(Provided data)
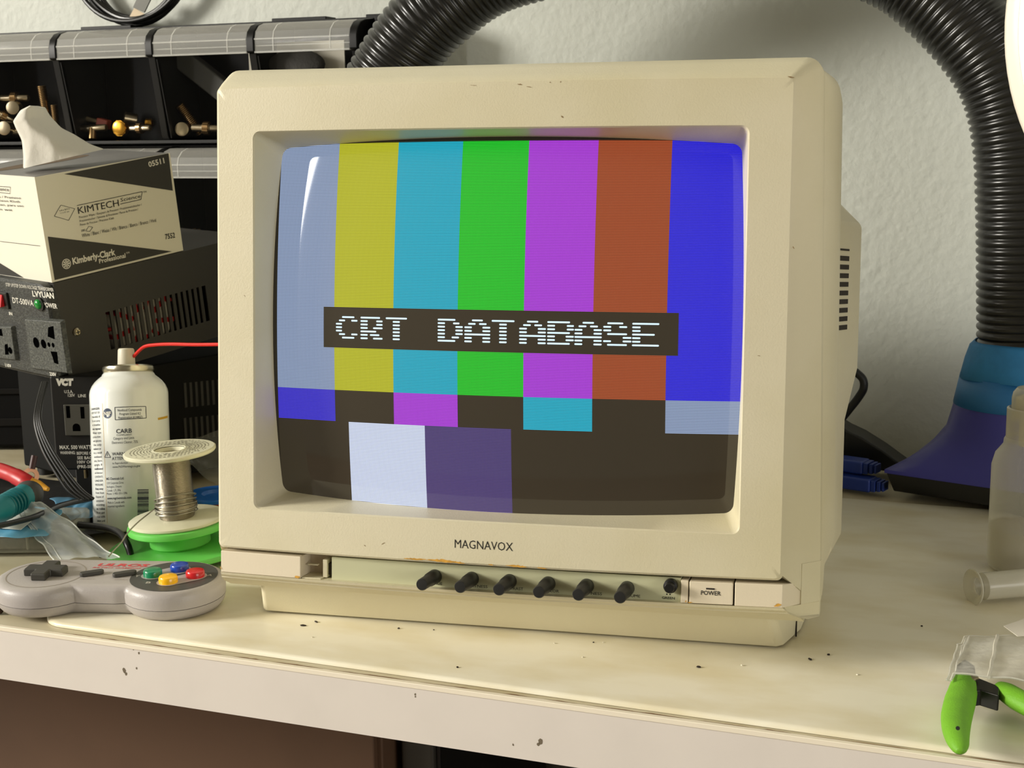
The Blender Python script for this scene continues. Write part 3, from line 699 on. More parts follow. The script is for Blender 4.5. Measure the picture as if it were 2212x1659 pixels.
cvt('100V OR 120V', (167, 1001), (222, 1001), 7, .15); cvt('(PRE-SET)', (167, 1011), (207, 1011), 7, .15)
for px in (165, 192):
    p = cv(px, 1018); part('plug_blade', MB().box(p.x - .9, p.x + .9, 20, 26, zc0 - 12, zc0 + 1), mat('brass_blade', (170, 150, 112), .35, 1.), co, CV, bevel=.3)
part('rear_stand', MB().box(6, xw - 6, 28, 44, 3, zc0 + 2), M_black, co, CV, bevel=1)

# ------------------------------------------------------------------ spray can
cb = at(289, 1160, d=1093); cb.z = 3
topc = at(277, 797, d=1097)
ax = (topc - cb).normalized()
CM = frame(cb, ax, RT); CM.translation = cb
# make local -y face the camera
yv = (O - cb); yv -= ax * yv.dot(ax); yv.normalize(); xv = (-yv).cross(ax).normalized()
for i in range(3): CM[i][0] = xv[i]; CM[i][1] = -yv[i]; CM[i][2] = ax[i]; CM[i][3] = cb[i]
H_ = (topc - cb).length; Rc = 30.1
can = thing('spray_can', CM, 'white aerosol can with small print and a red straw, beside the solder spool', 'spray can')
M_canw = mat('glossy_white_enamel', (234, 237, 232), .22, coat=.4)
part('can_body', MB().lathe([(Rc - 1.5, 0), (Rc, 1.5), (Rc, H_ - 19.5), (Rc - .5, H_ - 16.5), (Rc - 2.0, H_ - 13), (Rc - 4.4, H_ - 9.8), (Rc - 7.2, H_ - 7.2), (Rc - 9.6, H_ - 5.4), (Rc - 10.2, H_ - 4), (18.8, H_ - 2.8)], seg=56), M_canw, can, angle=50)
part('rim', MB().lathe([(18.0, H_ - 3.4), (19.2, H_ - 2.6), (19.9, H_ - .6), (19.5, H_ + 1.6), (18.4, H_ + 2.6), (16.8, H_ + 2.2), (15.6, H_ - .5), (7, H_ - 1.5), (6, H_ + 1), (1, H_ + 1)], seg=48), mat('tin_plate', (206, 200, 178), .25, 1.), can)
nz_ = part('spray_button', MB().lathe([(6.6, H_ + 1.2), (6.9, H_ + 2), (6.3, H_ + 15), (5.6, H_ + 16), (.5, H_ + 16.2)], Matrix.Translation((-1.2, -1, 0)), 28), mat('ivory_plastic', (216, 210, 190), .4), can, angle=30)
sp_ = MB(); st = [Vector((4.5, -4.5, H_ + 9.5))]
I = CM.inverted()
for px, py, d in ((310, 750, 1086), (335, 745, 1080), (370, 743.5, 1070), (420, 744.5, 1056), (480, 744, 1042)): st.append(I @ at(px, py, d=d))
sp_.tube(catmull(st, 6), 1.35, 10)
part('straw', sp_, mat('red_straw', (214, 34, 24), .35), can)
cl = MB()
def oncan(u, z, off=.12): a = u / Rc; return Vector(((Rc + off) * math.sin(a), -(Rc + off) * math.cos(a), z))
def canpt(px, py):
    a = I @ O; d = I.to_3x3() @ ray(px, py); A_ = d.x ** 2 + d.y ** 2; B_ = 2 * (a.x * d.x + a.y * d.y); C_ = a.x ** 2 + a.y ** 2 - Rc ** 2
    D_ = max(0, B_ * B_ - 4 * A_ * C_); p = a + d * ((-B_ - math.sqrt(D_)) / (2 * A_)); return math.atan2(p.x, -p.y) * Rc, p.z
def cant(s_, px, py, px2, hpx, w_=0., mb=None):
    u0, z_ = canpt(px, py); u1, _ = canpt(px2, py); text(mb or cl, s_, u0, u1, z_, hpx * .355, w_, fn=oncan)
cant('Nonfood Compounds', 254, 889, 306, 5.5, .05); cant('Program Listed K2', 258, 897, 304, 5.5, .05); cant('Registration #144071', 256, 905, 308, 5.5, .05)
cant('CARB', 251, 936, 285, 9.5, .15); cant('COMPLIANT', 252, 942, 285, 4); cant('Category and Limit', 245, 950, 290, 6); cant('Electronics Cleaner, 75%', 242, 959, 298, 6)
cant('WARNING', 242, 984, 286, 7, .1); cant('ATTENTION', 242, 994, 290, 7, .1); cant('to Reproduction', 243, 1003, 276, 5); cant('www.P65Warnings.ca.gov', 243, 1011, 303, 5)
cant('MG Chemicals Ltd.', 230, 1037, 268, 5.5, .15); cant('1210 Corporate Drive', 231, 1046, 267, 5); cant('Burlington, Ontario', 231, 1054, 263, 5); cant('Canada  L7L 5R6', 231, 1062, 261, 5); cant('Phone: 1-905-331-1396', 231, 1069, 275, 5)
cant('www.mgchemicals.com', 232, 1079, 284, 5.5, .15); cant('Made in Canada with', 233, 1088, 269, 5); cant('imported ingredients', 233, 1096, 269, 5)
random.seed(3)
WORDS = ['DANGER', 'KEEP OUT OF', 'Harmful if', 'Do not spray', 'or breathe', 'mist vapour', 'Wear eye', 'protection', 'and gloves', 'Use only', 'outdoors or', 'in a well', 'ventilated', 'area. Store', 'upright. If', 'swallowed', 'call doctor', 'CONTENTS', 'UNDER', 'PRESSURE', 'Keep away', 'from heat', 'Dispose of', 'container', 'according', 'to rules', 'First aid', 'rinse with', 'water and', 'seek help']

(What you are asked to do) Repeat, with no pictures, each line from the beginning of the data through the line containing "part('rear_stand', MB().box(6, xw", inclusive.

(Reply to the task)
The Blender Python script for this scene continues. Write part 3, from line 699 on. More parts follow. The script is for Blender 4.5. Measure the picture as if it were 2212x1659 pixels.
cvt('100V OR 120V', (167, 1001), (222, 1001), 7, .15); cvt('(PRE-SET)', (167, 1011), (207, 1011), 7, .15)
for px in (165, 192):
    p = cv(px, 1018); part('plug_blade', MB().box(p.x - .9, p.x + .9, 20, 26, zc0 - 12, zc0 + 1), mat('brass_blade', (170, 150, 112), .35, 1.), co, CV, bevel=.3)
part('rear_stand', MB().box(6, xw - 6, 28, 44, 3, zc0 + 2), M_black, co, CV, bevel=1)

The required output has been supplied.